Omit every picture and write out the rest of the records exactly.
◇ ◇ ◇ ◇ ◇ ◇ ◇
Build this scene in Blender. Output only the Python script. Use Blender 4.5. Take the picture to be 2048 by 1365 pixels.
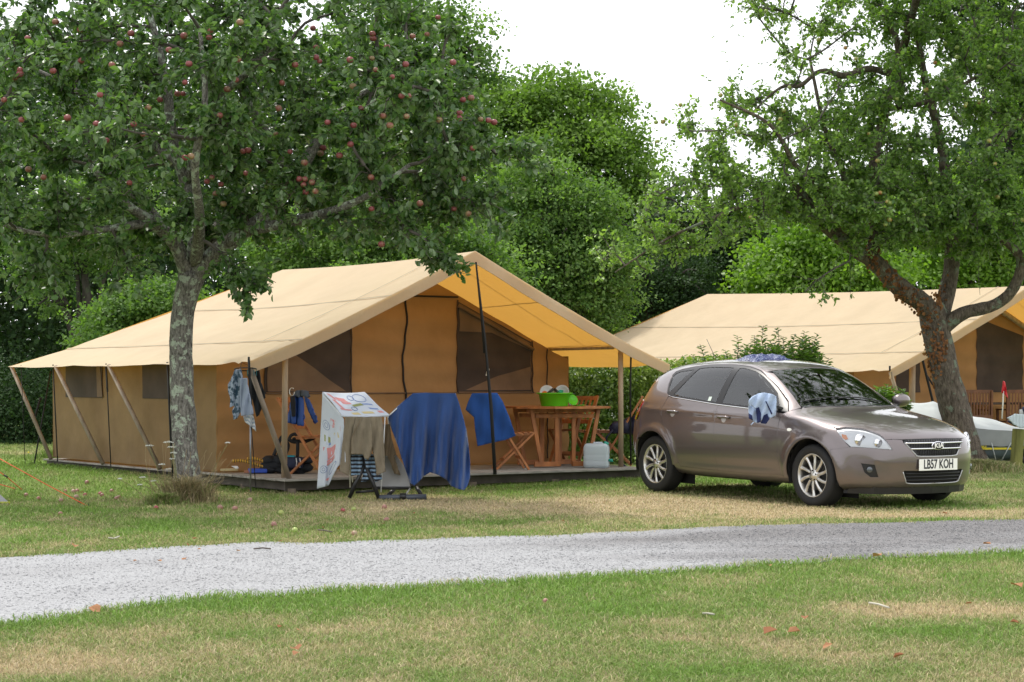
import bpy, bmesh, math, random
import numpy as np
from mathutils import Vector, Matrix
from mathutils.bvhtree import BVHTree
from mathutils.kdtree import KDTree
from mathutils.geometry import delaunay_2d_cdt

C = bpy.context.scene
for _o in list(bpy.data.objects):
    bpy.data.objects.remove(_o)
R = math.radians

# ------------------------------------------------------------ camera
H = 1.255                 # eye height, metres
F = 3800.0                # focal length in pixels of the 2048 px wide picture
CX, CY = 1024.0, 765.0    # vanishing centre (horizon line)
cam_d = bpy.data.cameras.new('camera')
cam = bpy.data.objects.new('camera', cam_d)
C.collection.objects.link(cam)
cam.location = (0, 0, H)
cam.rotation_euler = (R(90), 0, 0)
cam_d.sensor_width = 36.0
cam_d.lens = 36.0 * F / 2048.0
cam_d.shift_y = (CY - 682.5) / 2048.0
cam_d.clip_end = 2000.0
cam_d.dof.use_dof = False
C.camera = cam

# ------------------------------------------------------------ sky, sun, exposure
SUN_EL, SUN_AZ = R(66), R(-35)        # azimuth measured from +Y towards +X
world = bpy.data.worlds.new('World')
C.world = world
world.use_nodes = True
wn, wl = world.node_tree.nodes, world.node_tree.links
wn.clear()
w_out = wn.new('ShaderNodeOutputWorld')
w_bg = wn.new('ShaderNodeBackground')
w_sky = wn.new('ShaderNodeTexSky')
w_sky.sky_type = 'NISHITA'
w_sky.sun_disc = False
w_sky.sun_elevation = SUN_EL
w_sky.sun_rotation = SUN_AZ
w_sky.air_density = 1.0
w_sky.dust_density = 2.0
w_tc = wn.new('ShaderNodeTexCoord')
w_ns = wn.new('ShaderNodeTexNoise')
w_ns.inputs['Scale'].default_value = 1.6
w_ns.inputs['Detail'].default_value = 5
w_rp = wn.new('ShaderNodeValToRGB')
w_rp.color_ramp.elements[0].color = (9.0, 9.4, 10.2, 1)
w_rp.color_ramp.elements[1].color = (12.5, 12.4, 12.2, 1)
w_mx = wn.new('ShaderNodeMix')
w_mx.data_type = 'RGBA'
w_mx.inputs[0].default_value = 0.88
wl.new(w_tc.outputs['Generated'], w_ns.inputs['Vector'])
wl.new(w_ns.outputs['Fac'], w_rp.inputs['Fac'])
wl.new(w_sky.outputs['Color'], w_mx.inputs[6])
wl.new(w_rp.outputs['Color'], w_mx.inputs[7])
wl.new(w_mx.outputs[2], w_bg.inputs['Color'])
w_bg.inputs['Strength'].default_value = 0.12
wl.new(w_bg.outputs['Background'], w_out.inputs['Surface'])

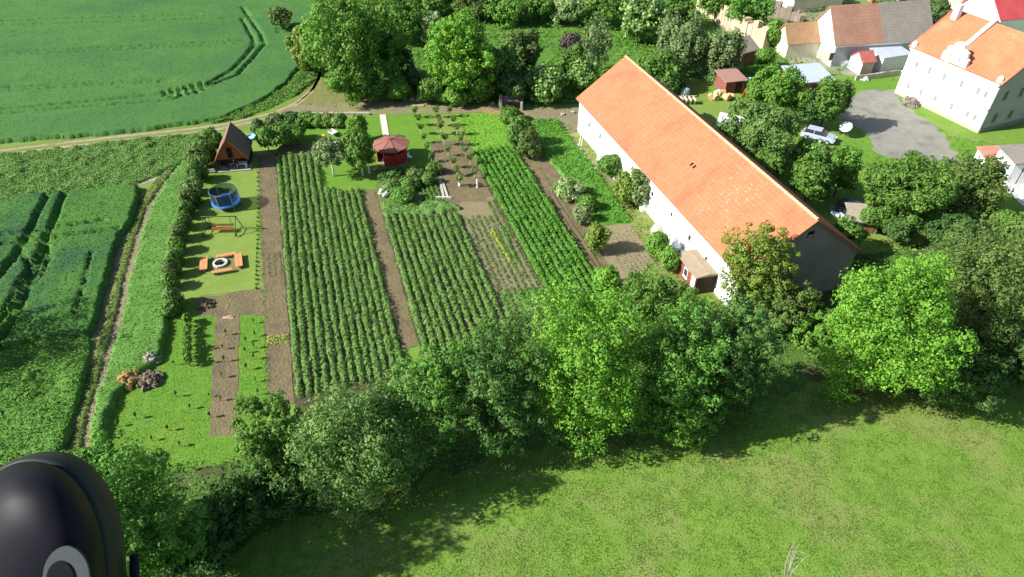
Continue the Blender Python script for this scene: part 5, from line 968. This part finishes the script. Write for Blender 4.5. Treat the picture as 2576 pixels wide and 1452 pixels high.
def sole(k,n=40,lo=-1.1):
    P=[]; W,Ht=.0695*k,.112*k
    for i in range(n+1):
        a=PI*i/n; c,s_=math.cos(a),math.sin(a); P.append((W*math.copysign(abs(c)**.95,c),Ht*abs(s_)**.92))
    P=[(.076*k,-.20)]+[(.0745*k,-.05)]+P+[(-.0745*k,-.05),(-.076*k,-.20)]; return P
def shell(profile,levels,name,m):
    mb=MB(); n=None
    for sc,z in levels:
        pr=sole(sc); n=len(pr)
        for x,y in pr: mb.v.append(tuple(ux*(x+max(z,0)*.68)+uy*(y+max(z,0)*.40)+uz*z))
    for i in range(len(levels)-1):
        for j in range(n-1): mb.f.append((i*n+j,i*n+j+1,(i+1)*n+j+1,(i+1)*n+j))
    mb.f.append(tuple(range(n))[::-1]); mb.f.append(tuple((len(levels)-1)*n+j for j in range(n)))
    return mb.build(name,m,bt,smooth=True)
shell(None,[(1.0,-.03),(1.015,-.022),(1.015,-.004),(.985,.0)],'rubber_rim',RUB)
shell(None,[(.975,.001),(.965,.014),(.9,.035),(.78,.055),(.6,.068),(.35,.075)],'upper',LEATH)
lp=[]
for i in range(17):
    a=PI*(i/16); lp.append(ux*(.0835+.0165*math.cos(a)+.004*(1-i/16))+uy*(.040+.023*math.sin(a))+uz*.079)
lp=[ux*.118+uy*-.045+uz*.072,ux*.109+uy*.012+uz*.077]+lp+[ux*.064+uy*.012+uz*.08,ux*.058+uy*-.05+uz*.08]
def patch(pts,name,m,dz,th=.002):
    c=MB(); n=len(pts); c.v+=[tuple(p+uz*dz) for p in pts]+[tuple(p+uz*(dz-th)) for p in pts]; c.f+=[tuple(range(n)),tuple(range(n,2*n))[::-1]]+[(i,(i+1)%n,n+(i+1)%n,n+i) for i in range(n)]; return c.build(name,m,bt)
patch(lp,'webbing_patch',GREYL,.003); cL=sum(lp,Vector())/len(lp)
patch([cL+(p-cL)*.6+ux*-.004+uy*-.002 for p in lp],'patch_opening',LEATH,.0045)
MB().tube([ux*.081+uy*-.20+uz*-.032,ux*.076+uy*.012+uz*-.032],[.010,.004],10).build('side_strap',mat('navy_strap',(.01,.014,.03)),bt,smooth=True)
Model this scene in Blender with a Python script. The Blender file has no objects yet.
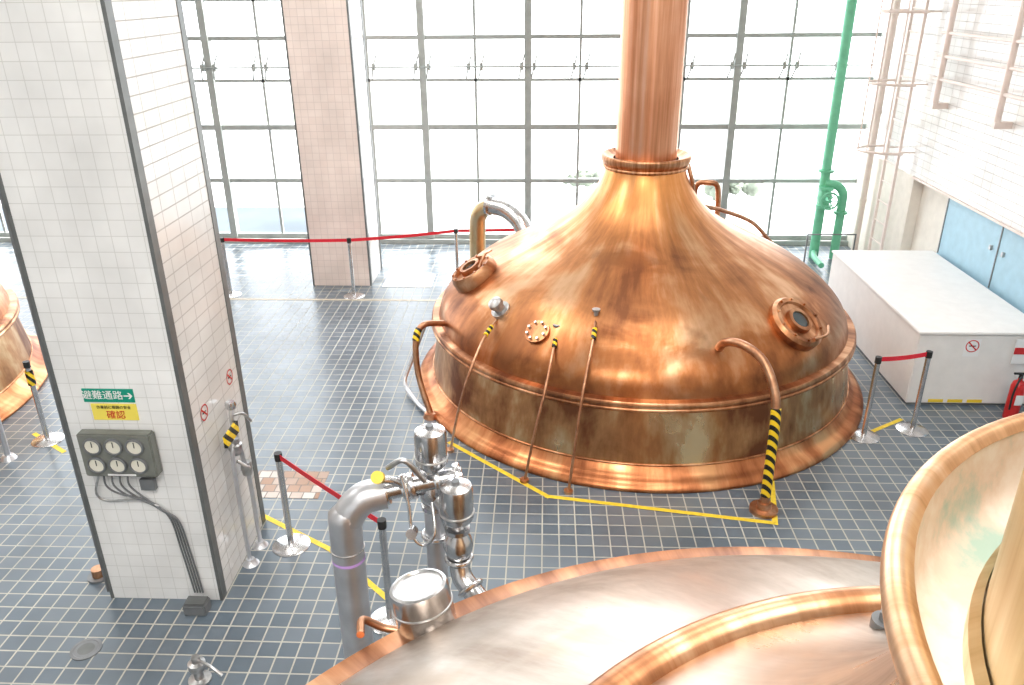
◇ ◇ ◇ ◇ ◇ ◇ ◇
Task response:
Build this scene in Blender. Output only the Python script. Use Blender 4.5. Take the picture to be 2048 by 1365 pixels.
import bpy, bmesh, math, random
import numpy as np
from mathutils import Vector, Matrix
from mathutils.bvhtree import BVHTree
from mathutils.kdtree import KDTree
from mathutils.geometry import delaunay_2d_cdt

C = bpy.context.scene
for _o in list(bpy.data.objects):
    bpy.data.objects.remove(_o)
R = math.radians

# ------------------------------------------------------------ camera
H = 1.255                 # eye height, metres
F = 3800.0                # focal length in pixels of the 2048 px wide picture
CX, CY = 1024.0, 765.0    # vanishing centre (horizon line)
cam_d = bpy.data.cameras.new('camera')
cam = bpy.data.objects.new('camera', cam_d)
C.collection.objects.link(cam)
cam.location = (0, 0, H)
cam.rotation_euler = (R(90), 0, 0)
cam_d.sensor_width = 36.0
cam_d.lens = 36.0 * F / 2048.0
cam_d.shift_y = (CY - 682.5) / 2048.0
cam_d.clip_end = 2000.0
cam_d.dof.use_dof = False
C.camera = cam

# ------------------------------------------------------------ sky, sun, exposure
SUN_EL, SUN_AZ = R(66), R(-35)        # azimuth measured from +Y towards +X
world = bpy.data.worlds.new('World')
C.world = world
world.use_nodes = True
wn, wl = world.node_tree.nodes, world.node_tree.links
wn.clear()
w_out = wn.new('ShaderNodeOutputWorld')
w_bg = wn.new('ShaderNodeBackground')
w_sky = wn.new('ShaderNodeTexSky')
w_sky.sky_type = 'NISHITA'
w_sky.sun_disc = False
w_sky.sun_elevation = SUN_EL
w_sky.sun_rotation = SUN_AZ
w_sky.air_density = 1.0
w_sky.dust_density = 2.0
w_tc = wn.new('ShaderNodeTexCoord')
w_ns = wn.new('ShaderNodeTexNoise')
w_ns.inputs['Scale'].default_value = 1.6
w_ns.inputs['Detail'].default_value = 5
w_rp = wn.new('ShaderNodeValToRGB')
w_rp.color_ramp.elements[0].color = (9.0, 9.4, 10.2, 1)
w_rp.color_ramp.elements[1].color = (12.5, 12.4, 12.2, 1)
w_mx = wn.new('ShaderNodeMix')
w_mx.data_type = 'RGBA'
w_mx.inputs[0].default_value = 0.88
wl.new(w_tc.outputs['Generated'], w_ns.inputs['Vector'])
wl.new(w_ns.outputs['Fac'], w_rp.inputs['Fac'])
wl.new(w_sky.outputs['Color'], w_mx.inputs[6])
wl.new(w_rp.outputs['Color'], w_mx.inputs[7])
wl.new(w_mx.outputs[2], w_bg.inputs['Color'])
w_bg.inputs['Strength'].default_value = 0.12
wl.new(w_bg.outputs['Background'], w_out.inputs['Surface'])

Continue the Blender Python script for this scene: part 5, from line 968. This part finishes the script. Write for Blender 4.5. Treat the picture as 2576 pixels wide and 1452 pixels high.
def sole(k,n=40,lo=-1.1):
    P=[]; W,Ht=.0695*k,.112*k
    for i in range(n+1):
        a=PI*i/n; c,s_=math.cos(a),math.sin(a); P.append((W*math.copysign(abs(c)**.95,c),Ht*abs(s_)**.92))
    P=[(.076*k,-.20)]+[(.0745*k,-.05)]+P+[(-.0745*k,-.05),(-.076*k,-.20)]; return P
def shell(profile,levels,name,m):
    mb=MB(); n=None
    for sc,z in levels:
        pr=sole(sc); n=len(pr)
        for x,y in pr: mb.v.append(tuple(ux*(x+max(z,0)*.68)+uy*(y+max(z,0)*.40)+uz*z))
    for i in range(len(levels)-1):
        for j in range(n-1): mb.f.append((i*n+j,i*n+j+1,(i+1)*n+j+1,(i+1)*n+j))
    mb.f.append(tuple(range(n))[::-1]); mb.f.append(tuple((len(levels)-1)*n+j for j in range(n)))
    return mb.build(name,m,bt,smooth=True)
shell(None,[(1.0,-.03),(1.015,-.022),(1.015,-.004),(.985,.0)],'rubber_rim',RUB)
shell(None,[(.975,.001),(.965,.014),(.9,.035),(.78,.055),(.6,.068),(.35,.075)],'upper',LEATH)
lp=[]
for i in range(17):
    a=PI*(i/16); lp.append(ux*(.0835+.0165*math.cos(a)+.004*(1-i/16))+uy*(.040+.023*math.sin(a))+uz*.079)
lp=[ux*.118+uy*-.045+uz*.072,ux*.109+uy*.012+uz*.077]+lp+[ux*.064+uy*.012+uz*.08,ux*.058+uy*-.05+uz*.08]
def patch(pts,name,m,dz,th=.002):
    c=MB(); n=len(pts); c.v+=[tuple(p+uz*dz) for p in pts]+[tuple(p+uz*(dz-th)) for p in pts]; c.f+=[tuple(range(n)),tuple(range(n,2*n))[::-1]]+[(i,(i+1)%n,n+(i+1)%n,n+i) for i in range(n)]; return c.build(name,m,bt)
patch(lp,'webbing_patch',GREYL,.003); cL=sum(lp,Vector())/len(lp)
patch([cL+(p-cL)*.6+ux*-.004+uy*-.002 for p in lp],'patch_opening',LEATH,.0045)
MB().tube([ux*.081+uy*-.20+uz*-.032,ux*.076+uy*.012+uz*-.032],[.010,.004],10).build('side_strap',mat('navy_strap',(.01,.014,.03)),bt,smooth=True)
Model this scene in Blender with a Python script. The Blender file has no objects yet.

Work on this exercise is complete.